# What is required
Work through the data and report how many lines include the string "part", giving the number alone.

Scene modeling code data:
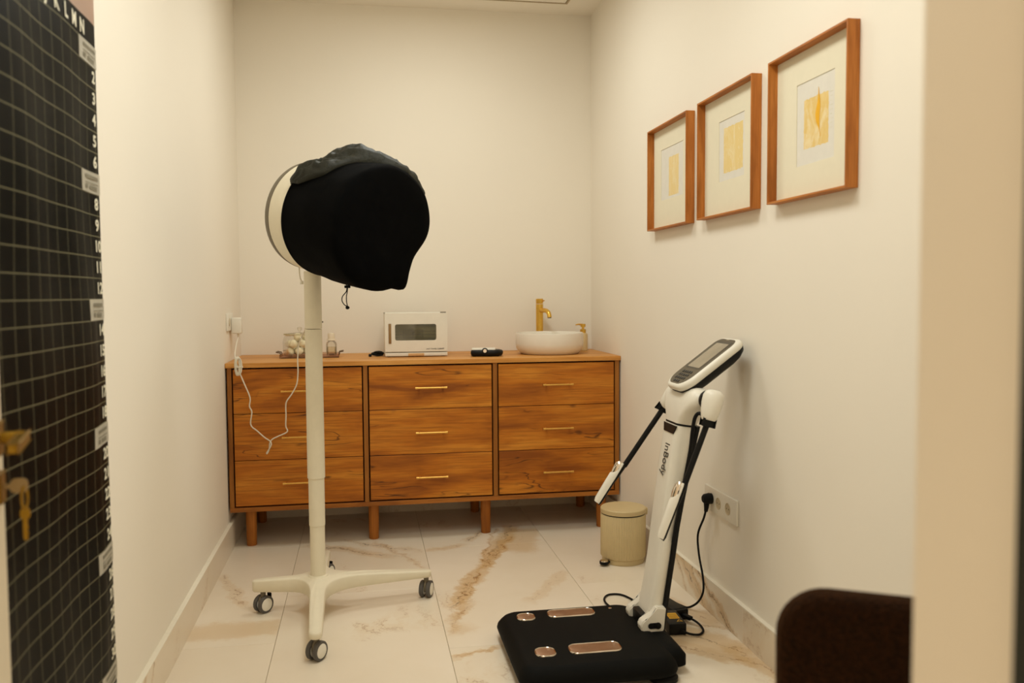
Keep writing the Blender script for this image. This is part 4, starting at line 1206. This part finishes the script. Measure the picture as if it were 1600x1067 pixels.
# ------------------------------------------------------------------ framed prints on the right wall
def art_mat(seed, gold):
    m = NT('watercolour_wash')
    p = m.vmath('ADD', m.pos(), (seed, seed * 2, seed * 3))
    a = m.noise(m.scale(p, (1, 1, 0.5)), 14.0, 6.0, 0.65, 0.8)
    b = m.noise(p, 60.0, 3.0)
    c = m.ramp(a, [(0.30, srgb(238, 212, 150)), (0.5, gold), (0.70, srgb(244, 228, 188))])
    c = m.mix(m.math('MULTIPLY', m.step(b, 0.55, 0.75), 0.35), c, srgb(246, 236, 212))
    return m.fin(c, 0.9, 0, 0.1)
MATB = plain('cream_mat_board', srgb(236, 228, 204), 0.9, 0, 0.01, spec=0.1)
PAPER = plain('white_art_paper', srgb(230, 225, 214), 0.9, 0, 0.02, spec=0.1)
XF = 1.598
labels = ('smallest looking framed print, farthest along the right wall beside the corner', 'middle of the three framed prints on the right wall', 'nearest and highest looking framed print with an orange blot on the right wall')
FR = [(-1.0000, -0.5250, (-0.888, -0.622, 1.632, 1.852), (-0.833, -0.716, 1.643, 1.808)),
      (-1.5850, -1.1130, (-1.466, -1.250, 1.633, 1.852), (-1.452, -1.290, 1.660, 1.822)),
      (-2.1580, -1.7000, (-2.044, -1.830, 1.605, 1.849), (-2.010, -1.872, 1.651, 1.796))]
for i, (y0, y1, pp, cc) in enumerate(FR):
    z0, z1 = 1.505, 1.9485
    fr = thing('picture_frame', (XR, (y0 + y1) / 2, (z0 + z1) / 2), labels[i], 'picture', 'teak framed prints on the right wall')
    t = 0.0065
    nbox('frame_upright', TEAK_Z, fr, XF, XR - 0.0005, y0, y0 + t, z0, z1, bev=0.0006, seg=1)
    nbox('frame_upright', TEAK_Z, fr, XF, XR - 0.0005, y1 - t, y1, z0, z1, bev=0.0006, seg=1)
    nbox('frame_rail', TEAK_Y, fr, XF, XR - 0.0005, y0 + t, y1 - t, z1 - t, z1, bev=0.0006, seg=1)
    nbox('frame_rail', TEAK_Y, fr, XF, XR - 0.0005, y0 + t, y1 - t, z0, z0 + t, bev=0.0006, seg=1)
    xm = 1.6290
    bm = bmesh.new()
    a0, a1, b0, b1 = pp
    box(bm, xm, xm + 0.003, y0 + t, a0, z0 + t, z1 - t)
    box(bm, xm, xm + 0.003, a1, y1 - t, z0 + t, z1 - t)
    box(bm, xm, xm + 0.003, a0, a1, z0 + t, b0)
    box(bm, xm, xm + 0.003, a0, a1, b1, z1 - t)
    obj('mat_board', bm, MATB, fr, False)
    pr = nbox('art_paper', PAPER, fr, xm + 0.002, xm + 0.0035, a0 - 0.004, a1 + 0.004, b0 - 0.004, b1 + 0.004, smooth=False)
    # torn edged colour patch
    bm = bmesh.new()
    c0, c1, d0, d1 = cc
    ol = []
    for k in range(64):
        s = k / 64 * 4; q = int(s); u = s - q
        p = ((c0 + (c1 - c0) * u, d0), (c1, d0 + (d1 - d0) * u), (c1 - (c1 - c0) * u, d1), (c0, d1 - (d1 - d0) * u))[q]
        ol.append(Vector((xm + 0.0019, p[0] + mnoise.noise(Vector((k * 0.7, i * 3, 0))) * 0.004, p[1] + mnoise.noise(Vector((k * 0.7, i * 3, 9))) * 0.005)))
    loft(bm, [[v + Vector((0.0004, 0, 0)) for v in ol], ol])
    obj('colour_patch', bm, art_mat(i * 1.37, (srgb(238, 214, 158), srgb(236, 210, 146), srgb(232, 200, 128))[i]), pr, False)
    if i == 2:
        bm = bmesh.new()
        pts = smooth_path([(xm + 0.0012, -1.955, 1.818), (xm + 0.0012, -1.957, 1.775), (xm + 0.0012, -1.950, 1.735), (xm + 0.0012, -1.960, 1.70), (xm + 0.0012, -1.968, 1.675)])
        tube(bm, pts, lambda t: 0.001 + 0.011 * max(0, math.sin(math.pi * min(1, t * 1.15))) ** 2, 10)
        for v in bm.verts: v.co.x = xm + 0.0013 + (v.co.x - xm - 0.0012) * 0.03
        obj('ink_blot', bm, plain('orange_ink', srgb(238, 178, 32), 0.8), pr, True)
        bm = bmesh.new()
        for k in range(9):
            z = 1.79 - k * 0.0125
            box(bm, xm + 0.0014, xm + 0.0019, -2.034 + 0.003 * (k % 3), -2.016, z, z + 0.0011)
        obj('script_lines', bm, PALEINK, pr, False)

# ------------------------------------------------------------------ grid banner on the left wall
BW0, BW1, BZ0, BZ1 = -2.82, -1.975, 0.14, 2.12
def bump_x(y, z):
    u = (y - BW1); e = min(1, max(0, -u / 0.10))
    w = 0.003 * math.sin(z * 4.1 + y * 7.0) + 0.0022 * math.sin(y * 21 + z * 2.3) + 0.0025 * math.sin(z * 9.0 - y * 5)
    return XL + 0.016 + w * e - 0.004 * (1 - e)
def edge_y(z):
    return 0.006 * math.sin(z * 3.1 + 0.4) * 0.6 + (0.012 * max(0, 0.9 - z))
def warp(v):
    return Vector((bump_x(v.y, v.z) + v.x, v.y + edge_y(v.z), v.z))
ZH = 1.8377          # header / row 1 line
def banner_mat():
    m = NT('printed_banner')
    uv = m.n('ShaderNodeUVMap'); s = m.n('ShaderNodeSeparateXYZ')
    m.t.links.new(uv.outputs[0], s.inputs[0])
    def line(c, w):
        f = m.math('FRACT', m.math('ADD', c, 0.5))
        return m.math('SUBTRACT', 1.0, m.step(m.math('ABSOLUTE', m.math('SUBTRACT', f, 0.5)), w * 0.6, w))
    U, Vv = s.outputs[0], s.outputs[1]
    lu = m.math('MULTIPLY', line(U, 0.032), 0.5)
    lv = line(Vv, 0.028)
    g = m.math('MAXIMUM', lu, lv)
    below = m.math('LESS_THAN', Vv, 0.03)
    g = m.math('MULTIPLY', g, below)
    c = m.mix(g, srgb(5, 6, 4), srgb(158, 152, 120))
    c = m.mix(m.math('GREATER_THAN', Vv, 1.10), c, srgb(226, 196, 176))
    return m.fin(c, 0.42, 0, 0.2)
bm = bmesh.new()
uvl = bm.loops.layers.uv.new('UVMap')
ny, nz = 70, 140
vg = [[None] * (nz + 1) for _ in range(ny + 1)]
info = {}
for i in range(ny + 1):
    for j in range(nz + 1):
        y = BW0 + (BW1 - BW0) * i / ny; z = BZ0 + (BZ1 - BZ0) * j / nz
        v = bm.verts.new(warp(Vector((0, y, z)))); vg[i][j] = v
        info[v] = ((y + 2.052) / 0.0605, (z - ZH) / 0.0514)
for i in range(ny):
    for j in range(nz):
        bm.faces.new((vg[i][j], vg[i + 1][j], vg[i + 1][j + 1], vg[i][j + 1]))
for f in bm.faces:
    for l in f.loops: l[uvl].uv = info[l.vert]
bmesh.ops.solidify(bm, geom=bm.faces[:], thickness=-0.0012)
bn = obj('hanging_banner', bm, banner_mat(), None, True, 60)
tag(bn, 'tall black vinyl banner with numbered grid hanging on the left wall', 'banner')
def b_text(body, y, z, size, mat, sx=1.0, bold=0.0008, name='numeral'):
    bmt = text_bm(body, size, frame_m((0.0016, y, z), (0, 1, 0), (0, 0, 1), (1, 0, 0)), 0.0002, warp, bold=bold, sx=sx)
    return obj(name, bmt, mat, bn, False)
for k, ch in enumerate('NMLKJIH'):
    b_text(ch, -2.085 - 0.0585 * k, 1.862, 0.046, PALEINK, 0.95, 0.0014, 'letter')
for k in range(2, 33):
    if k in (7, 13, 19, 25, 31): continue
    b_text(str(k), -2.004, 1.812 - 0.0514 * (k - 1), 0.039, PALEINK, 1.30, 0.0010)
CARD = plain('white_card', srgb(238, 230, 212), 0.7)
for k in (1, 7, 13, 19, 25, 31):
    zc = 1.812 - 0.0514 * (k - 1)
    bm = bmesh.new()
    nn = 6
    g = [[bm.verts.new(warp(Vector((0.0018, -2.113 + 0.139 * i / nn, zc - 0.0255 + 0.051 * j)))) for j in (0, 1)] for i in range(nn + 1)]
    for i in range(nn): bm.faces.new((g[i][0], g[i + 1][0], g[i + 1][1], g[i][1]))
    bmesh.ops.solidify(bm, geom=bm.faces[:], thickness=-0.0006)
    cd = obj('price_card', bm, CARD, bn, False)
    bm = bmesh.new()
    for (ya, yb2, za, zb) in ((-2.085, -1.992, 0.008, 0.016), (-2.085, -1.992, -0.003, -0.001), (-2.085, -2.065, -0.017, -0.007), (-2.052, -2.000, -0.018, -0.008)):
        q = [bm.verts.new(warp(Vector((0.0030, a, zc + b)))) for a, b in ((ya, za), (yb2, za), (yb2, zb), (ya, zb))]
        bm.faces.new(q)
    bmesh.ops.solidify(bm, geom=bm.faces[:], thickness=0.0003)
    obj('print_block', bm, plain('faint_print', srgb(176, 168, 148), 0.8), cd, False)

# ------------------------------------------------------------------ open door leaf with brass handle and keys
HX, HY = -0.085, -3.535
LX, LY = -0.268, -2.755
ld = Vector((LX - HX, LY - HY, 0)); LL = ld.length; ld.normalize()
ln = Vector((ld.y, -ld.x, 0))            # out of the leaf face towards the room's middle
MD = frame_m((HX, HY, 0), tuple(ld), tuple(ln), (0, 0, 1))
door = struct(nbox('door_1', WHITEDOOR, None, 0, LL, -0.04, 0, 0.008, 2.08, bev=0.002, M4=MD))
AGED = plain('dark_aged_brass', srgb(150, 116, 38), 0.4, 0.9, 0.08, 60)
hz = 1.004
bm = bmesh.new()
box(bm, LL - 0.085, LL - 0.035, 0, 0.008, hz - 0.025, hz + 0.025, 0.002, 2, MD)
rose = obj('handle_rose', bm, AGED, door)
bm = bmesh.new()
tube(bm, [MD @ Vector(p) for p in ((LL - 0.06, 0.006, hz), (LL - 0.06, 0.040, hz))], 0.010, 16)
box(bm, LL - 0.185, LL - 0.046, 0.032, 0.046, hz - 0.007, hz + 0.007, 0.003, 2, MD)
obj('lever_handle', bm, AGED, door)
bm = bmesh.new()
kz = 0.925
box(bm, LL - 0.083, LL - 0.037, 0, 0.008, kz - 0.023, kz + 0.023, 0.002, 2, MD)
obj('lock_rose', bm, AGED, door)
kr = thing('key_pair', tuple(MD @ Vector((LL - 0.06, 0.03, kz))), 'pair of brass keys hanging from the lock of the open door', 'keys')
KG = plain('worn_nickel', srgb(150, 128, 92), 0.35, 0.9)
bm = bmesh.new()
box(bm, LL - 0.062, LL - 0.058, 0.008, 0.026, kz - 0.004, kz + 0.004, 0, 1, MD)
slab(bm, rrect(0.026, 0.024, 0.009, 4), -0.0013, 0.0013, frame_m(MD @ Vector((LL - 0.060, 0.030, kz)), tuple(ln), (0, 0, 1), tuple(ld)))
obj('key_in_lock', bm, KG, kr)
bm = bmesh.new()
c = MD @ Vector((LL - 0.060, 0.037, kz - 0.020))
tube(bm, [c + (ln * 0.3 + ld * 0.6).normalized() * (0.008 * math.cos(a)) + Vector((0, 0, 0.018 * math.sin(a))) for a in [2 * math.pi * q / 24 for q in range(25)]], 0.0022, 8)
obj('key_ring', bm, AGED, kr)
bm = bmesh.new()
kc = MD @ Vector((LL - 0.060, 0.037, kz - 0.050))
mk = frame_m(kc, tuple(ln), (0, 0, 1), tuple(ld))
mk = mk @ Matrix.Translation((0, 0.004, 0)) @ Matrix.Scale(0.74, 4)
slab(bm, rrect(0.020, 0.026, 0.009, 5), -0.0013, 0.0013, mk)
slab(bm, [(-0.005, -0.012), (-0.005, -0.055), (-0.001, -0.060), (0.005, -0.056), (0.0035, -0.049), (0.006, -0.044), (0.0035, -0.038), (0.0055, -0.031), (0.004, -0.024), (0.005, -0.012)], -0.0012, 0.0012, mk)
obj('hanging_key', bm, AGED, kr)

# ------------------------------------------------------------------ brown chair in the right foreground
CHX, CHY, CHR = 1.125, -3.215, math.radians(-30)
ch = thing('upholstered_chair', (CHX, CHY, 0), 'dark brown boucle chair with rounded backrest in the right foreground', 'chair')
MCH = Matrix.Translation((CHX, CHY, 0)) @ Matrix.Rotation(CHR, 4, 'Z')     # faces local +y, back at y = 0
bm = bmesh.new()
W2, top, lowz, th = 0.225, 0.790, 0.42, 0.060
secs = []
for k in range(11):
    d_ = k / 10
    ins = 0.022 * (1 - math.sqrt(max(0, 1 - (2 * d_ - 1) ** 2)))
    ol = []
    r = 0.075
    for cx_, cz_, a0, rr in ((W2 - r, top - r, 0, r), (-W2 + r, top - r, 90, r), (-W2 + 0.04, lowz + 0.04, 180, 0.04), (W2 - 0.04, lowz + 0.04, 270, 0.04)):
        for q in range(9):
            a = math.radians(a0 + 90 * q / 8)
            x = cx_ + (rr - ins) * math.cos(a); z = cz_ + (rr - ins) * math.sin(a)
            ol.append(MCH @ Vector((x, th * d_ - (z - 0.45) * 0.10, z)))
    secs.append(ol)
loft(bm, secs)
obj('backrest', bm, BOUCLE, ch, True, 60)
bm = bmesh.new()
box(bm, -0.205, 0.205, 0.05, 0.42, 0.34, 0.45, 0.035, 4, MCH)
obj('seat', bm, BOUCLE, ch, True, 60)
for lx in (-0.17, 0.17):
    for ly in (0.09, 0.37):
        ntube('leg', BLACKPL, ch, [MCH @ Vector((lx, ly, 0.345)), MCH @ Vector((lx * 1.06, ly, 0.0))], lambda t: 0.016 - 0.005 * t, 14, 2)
---
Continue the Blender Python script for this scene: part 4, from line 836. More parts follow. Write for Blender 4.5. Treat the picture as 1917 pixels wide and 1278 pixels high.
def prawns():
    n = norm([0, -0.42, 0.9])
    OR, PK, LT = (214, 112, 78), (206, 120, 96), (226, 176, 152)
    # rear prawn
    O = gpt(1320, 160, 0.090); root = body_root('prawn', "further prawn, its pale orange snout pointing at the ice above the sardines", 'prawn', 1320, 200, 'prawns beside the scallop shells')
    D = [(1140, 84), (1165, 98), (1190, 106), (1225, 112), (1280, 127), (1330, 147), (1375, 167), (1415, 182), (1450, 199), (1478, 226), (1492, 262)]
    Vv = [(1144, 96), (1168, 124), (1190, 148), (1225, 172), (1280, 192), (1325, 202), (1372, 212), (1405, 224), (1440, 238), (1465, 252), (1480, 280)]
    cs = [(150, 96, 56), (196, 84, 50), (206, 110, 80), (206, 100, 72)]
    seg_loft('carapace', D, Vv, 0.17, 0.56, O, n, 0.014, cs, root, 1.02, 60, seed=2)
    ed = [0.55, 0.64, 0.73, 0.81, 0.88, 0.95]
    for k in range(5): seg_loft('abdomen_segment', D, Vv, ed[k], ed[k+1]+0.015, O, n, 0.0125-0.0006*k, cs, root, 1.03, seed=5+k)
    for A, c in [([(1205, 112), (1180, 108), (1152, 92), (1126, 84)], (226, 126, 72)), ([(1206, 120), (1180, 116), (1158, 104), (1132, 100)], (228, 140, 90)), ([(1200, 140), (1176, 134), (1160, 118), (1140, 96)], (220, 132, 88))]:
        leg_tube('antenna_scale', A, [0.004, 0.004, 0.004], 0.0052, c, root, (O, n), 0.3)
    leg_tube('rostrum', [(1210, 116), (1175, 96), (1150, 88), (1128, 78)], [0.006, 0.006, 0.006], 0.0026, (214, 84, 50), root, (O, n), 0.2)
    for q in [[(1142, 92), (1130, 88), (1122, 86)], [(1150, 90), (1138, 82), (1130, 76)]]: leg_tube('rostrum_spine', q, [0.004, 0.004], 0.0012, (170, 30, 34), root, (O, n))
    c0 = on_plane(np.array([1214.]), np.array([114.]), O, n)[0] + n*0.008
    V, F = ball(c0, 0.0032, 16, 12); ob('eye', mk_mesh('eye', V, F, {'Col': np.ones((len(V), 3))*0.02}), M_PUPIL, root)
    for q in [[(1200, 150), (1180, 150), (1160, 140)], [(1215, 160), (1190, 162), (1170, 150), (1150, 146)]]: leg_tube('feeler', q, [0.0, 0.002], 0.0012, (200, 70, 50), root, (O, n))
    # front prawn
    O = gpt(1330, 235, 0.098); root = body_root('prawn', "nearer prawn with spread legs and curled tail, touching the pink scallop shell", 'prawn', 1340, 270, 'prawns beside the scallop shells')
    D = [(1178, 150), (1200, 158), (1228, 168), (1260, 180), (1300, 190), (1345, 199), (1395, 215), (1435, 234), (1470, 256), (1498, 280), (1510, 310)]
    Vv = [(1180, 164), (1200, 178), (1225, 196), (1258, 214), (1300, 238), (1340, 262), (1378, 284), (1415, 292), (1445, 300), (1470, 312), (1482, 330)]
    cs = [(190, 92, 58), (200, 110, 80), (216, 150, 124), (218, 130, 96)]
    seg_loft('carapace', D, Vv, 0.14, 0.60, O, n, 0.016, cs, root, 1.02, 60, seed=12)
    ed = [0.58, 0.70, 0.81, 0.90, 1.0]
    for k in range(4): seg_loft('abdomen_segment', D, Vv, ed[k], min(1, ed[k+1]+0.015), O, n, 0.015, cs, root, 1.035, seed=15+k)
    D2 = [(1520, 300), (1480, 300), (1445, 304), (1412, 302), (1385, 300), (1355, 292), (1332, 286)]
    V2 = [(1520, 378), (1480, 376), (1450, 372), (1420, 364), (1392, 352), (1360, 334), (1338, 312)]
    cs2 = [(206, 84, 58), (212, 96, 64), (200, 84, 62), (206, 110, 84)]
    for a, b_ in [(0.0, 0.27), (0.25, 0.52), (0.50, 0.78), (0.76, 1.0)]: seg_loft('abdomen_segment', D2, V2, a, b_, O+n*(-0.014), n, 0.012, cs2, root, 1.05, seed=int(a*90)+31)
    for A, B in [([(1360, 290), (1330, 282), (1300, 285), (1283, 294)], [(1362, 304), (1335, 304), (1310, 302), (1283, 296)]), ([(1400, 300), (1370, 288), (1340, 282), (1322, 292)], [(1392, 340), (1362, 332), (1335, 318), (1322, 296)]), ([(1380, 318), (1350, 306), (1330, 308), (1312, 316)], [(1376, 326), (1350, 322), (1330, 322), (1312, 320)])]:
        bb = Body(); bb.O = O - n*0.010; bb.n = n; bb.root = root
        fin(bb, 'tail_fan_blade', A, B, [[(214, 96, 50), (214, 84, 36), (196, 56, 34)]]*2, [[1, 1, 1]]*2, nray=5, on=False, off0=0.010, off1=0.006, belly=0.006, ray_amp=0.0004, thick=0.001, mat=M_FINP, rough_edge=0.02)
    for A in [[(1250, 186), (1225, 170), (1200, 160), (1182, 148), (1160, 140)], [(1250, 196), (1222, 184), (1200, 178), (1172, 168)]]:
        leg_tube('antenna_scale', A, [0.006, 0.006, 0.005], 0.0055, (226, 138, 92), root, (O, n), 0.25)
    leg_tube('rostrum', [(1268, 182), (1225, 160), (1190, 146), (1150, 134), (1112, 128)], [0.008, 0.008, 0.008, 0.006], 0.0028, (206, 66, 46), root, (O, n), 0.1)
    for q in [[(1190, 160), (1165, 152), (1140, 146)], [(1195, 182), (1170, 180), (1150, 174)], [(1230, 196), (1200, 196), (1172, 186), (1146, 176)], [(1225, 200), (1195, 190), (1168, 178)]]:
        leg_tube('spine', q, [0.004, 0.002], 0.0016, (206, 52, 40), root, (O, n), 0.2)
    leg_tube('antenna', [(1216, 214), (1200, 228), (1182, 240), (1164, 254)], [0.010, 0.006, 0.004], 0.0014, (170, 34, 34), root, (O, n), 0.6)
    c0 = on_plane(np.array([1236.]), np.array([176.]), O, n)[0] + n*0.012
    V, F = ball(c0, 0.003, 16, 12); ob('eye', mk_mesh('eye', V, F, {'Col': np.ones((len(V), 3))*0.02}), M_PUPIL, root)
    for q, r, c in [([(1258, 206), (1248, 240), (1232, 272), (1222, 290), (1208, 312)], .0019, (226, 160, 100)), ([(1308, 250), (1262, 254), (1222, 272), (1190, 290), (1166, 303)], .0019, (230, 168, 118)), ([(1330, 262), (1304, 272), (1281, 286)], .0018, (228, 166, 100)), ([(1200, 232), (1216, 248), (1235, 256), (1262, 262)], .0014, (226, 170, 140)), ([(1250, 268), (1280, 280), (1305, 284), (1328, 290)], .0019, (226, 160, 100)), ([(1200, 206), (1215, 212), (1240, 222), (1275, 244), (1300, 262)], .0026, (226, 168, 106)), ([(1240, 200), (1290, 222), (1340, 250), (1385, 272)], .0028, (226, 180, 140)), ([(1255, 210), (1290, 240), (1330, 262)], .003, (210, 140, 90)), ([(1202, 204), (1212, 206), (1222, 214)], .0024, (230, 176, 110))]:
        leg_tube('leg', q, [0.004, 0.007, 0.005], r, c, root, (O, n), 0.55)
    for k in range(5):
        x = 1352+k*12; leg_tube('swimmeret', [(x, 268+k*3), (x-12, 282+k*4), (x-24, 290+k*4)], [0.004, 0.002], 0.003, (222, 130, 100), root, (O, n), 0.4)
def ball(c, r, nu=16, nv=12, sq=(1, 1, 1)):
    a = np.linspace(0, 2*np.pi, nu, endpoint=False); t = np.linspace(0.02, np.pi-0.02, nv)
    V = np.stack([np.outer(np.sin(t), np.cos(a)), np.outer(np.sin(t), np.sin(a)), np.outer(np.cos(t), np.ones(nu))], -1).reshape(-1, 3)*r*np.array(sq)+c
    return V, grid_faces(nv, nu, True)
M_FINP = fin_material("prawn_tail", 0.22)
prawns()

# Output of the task
2